Exercise material.

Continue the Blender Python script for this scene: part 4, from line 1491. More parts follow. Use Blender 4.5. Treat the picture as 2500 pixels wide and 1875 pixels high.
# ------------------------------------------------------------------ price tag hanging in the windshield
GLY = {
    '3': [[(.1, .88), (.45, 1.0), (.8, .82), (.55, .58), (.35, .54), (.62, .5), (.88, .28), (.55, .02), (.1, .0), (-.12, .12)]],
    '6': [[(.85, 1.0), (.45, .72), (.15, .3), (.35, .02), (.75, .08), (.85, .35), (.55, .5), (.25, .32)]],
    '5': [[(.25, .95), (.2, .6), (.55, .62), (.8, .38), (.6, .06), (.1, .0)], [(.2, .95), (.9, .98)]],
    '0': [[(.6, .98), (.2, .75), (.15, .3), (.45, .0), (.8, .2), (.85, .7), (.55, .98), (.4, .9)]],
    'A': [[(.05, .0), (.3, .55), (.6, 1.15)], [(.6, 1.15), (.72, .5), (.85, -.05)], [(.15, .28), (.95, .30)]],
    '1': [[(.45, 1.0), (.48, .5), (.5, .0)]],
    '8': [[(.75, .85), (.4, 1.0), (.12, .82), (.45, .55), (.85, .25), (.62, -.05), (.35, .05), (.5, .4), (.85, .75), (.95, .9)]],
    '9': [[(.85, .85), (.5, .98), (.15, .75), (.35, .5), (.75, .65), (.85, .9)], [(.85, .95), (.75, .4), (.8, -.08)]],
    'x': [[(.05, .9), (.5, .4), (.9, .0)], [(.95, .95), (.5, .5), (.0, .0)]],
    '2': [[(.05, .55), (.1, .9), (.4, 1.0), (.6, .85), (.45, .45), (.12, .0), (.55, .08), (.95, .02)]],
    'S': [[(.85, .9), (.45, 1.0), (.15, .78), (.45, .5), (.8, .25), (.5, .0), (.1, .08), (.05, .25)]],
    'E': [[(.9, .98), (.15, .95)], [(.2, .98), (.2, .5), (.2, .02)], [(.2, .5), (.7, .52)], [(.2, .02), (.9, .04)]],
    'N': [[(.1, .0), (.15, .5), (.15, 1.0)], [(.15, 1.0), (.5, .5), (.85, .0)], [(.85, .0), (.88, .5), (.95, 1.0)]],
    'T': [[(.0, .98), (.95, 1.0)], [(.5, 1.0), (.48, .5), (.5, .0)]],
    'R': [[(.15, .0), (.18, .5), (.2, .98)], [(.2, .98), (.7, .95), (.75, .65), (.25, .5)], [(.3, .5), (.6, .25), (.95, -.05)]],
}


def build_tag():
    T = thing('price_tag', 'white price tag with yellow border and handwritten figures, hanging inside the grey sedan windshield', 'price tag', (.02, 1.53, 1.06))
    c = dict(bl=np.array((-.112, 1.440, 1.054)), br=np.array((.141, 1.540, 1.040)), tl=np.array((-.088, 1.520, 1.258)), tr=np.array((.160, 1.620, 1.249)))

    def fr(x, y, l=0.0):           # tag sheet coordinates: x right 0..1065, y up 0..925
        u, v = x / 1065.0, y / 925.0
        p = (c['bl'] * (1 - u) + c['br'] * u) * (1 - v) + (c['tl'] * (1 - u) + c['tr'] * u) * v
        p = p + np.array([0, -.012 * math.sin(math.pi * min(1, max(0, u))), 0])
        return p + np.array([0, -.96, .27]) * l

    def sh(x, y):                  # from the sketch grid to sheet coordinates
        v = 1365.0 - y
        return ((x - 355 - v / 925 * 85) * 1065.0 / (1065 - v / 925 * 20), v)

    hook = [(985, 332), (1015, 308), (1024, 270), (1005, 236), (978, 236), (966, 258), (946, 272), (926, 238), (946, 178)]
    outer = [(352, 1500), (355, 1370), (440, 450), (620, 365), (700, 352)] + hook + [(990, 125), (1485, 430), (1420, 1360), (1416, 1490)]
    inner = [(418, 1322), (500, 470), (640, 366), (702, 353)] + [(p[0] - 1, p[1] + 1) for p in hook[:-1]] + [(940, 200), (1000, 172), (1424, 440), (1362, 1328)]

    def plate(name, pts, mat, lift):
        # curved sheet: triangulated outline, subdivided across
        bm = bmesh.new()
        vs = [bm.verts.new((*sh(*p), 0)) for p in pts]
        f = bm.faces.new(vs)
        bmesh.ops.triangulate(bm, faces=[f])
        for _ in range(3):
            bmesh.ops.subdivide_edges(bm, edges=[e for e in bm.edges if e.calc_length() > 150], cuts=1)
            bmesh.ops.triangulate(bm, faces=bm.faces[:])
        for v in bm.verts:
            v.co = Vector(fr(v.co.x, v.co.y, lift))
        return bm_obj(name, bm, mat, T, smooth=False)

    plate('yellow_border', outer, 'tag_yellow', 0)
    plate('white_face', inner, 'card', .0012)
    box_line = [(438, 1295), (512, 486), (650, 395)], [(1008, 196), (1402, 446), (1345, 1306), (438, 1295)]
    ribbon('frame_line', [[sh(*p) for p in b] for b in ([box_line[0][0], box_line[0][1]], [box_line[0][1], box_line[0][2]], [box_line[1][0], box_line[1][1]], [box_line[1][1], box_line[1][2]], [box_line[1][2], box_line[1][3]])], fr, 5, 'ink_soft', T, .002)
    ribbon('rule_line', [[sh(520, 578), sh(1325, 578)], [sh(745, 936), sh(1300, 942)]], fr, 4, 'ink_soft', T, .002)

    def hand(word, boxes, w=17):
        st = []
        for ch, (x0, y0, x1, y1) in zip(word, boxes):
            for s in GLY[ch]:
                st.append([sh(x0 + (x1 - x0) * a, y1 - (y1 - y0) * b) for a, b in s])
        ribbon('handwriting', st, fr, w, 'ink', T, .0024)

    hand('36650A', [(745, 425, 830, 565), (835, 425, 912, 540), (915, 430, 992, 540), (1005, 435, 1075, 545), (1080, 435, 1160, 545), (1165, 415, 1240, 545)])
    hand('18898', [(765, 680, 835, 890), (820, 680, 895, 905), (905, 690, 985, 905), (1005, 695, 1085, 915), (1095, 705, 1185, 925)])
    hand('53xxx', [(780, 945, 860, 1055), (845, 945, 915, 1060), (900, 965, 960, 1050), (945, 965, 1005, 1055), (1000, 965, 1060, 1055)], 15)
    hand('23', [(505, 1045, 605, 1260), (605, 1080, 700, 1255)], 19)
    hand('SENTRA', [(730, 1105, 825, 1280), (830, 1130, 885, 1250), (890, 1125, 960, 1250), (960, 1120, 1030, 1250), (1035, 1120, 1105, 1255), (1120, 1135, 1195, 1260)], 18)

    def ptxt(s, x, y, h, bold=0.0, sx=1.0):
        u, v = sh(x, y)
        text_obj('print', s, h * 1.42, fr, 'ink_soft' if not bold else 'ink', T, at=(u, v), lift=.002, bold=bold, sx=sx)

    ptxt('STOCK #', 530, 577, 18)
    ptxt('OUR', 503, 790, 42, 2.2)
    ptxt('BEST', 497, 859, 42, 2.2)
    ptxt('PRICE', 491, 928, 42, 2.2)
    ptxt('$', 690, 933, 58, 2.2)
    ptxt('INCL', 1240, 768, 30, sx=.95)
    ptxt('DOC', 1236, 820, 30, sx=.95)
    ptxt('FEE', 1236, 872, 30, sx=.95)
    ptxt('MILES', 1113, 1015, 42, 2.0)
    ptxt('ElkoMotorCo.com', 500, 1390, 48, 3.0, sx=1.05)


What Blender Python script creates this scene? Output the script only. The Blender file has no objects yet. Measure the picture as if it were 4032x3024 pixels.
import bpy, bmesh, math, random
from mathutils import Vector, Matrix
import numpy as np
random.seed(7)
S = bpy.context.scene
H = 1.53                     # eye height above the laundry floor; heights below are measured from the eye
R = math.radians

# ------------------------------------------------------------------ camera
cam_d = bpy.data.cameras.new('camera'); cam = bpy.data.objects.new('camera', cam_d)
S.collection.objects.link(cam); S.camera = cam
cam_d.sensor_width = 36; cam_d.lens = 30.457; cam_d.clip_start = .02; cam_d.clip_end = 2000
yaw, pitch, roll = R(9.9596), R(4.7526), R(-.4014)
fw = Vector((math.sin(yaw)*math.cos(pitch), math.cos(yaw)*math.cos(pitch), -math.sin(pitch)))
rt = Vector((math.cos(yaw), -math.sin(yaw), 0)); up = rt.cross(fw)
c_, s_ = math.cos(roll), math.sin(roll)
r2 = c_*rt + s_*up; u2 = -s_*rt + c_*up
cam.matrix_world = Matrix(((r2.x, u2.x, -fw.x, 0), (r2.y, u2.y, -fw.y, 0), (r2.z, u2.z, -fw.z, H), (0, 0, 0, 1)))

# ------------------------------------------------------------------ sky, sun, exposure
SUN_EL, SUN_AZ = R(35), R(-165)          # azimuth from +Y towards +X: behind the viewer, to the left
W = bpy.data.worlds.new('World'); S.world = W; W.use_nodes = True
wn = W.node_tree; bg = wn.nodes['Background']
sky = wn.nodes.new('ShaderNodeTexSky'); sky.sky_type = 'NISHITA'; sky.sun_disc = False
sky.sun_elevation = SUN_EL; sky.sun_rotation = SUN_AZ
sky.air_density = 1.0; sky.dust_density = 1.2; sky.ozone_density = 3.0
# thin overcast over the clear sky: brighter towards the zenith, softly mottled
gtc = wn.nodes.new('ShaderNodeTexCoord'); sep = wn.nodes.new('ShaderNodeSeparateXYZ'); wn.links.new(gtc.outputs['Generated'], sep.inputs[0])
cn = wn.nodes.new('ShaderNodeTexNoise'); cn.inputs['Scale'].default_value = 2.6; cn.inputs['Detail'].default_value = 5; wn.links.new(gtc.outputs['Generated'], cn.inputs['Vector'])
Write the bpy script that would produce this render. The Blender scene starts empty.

Description of the task. Exactly repeat the lines from the line with "What Blender Python" to the line with "R = math.radians", including both, and output nothing else.

Exercise output.
What Blender Python script creates this scene? Output the script only. The Blender file has no objects yet. Measure the picture as if it were 4032x3024 pixels.
import bpy, bmesh, math, random
from mathutils import Vector, Matrix
import numpy as np
random.seed(7)
S = bpy.context.scene
H = 1.53                     # eye height above the laundry floor; heights below are measured from the eye
R = math.radians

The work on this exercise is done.